A general program of action for the US chapter was adopted for 2012-2015. Resolutions passed included a resolution to join the Coalition against NATO & G8 War and Poverty Agenda (CANG8) as the first mass mobilization of the ILPS-US Chapter, and a resolution to take up the campaign to Stop FBI Repression.
The historic assembly was followed that evening by an international solidarity cultural showcase entitled Road to Resistance, which featured performances from progressive artists and cultural workers such as Rebel Diaz, IZQ, Bandung 55, Bagwis, and Power Struggle.
National Liberation Struggles vs. NATO
The following Sunday, ILPS-US members marched alongside Palestinian liberation activists with the US Palestinian Community Network (USPCN) and Puerto Rican liberation activists with the National Boricua Human Rights Network to form one of the largest marching contingents within the overall protest march organized by the Coalition Against NATO & G8 War and Poverty Agenda (CANG8). It was also the only contingent projecting a united front of key national liberation struggles against US imperialism.
The ILPS was invited to co-emcee the opening rally at Grant Park. Hilo joined Iosbaker in welcoming the thousands of protestors and getting ready for the march against NATO. Speakers Montes, Abuddayeh and ILPS-US coordinating committee member and BAYAN USA Chairperson, Bernadette Ellorin, shared the stage with Reverend Jesse Jackson and dozens more.
As the organizers of the overall anti-NATO summit protest rally and march, CANG8 was met months prior with intimidation and permit-denial tactics by the city administration of Chicago Mayor Rahm Emmanuel. Weeks before the protest, the Obama administration deployed hundreds of federal security forces and plain-clothes secret service agents to patrol the downtown Chicago area and surveil groups intending to participate in the protest actions against the NATO Summit.

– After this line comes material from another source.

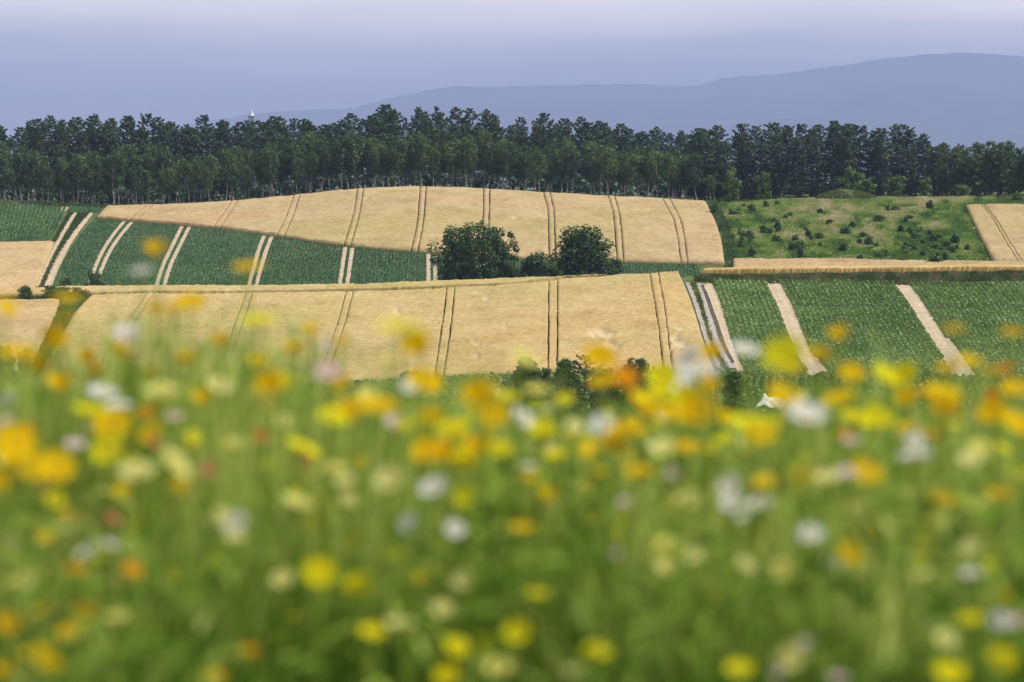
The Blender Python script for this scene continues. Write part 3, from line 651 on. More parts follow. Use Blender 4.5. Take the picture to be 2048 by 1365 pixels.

Despite thousands of police and federal security forces lined up along the Michigan Avenue march route in full riot gear to intimidate demonstrators, the protest actions were overwhelmingly successful. Unable to scare away participants, Chicago police attacked people after the main march had ended, brutalizing many and arresting 45 people.
CANG8 and the peoples of Chicago have been fighting against NATO and G8 since last summer, said Hilo. Despite the intimidation and threats, thousands of people from Chicago and across the country asserted their democratic rights to march in solidarity with the peoples of the world that are suffering because of NATO/G8 intervention in their homelands.